Give back an exact copy of the lines from the start of the material through the line bearing "Q = float(os.environ.get('TQ', '1'))". Include both ends and nothing else.

>> start Given information

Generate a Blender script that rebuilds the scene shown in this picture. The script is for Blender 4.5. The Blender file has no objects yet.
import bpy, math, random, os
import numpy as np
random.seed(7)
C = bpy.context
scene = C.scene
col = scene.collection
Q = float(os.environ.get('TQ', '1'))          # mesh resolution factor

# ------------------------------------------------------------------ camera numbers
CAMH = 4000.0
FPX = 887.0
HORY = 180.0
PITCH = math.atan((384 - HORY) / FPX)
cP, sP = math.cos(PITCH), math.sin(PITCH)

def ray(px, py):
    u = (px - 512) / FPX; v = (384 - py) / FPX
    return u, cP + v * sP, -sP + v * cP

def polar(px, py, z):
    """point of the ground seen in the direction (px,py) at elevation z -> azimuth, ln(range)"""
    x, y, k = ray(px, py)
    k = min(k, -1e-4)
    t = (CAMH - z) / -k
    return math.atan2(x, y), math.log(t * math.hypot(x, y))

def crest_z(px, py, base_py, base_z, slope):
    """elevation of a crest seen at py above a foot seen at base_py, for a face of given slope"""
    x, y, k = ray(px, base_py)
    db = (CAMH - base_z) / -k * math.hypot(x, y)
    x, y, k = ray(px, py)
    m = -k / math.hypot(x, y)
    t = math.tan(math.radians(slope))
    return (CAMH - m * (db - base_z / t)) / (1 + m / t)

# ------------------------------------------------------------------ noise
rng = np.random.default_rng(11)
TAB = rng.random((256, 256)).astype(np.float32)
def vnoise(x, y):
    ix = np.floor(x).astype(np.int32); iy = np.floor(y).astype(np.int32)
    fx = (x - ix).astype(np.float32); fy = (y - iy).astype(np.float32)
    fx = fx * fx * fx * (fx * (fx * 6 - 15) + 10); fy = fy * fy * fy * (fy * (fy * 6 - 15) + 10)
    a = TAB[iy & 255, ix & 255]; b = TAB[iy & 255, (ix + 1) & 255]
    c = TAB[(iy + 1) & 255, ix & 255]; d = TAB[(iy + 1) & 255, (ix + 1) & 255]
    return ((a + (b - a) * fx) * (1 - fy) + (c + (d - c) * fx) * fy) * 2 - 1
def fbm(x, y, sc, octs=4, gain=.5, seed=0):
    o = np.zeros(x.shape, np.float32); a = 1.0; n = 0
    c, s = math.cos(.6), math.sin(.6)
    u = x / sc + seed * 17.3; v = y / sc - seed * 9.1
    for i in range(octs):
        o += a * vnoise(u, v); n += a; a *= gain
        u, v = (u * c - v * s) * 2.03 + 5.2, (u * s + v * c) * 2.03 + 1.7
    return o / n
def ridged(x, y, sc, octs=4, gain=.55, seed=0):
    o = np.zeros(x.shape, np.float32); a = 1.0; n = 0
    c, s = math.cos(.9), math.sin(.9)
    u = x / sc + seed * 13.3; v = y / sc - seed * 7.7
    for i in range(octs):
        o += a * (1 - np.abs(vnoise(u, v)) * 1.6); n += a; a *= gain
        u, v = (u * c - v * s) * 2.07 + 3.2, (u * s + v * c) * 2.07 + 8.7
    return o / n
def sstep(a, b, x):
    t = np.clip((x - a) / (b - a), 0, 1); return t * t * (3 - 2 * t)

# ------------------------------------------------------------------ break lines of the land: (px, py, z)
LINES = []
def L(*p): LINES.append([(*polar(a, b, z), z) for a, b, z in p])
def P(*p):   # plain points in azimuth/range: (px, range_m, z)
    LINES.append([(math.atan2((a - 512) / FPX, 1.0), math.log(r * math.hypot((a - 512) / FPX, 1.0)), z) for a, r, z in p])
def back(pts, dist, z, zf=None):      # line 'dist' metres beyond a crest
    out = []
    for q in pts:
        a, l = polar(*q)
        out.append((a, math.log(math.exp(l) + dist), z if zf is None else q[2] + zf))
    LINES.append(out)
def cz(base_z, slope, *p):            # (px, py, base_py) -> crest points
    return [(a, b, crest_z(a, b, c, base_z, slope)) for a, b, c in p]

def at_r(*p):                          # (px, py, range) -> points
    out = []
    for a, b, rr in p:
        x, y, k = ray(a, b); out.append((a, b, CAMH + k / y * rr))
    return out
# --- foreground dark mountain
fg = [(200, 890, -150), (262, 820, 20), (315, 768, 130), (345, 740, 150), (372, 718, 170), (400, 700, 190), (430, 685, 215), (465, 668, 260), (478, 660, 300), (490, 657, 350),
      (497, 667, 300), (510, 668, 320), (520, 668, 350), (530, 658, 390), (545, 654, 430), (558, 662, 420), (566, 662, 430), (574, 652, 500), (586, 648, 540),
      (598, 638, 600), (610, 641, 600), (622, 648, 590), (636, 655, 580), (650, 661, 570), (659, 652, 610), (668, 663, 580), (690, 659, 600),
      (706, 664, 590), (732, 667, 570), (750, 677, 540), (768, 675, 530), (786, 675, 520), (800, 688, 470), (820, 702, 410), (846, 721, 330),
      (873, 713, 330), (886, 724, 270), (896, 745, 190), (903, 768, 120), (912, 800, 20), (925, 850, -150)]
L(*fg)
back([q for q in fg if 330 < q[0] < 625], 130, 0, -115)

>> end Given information

_Worked solution_.
Generate a Blender script that rebuilds the scene shown in this picture. The script is for Blender 4.5. The Blender file has no objects yet.
import bpy, math, random, os
import numpy as np
random.seed(7)
C = bpy.context
scene = C.scene
col = scene.collection
Q = float(os.environ.get('TQ', '1'))          # mesh resolution factor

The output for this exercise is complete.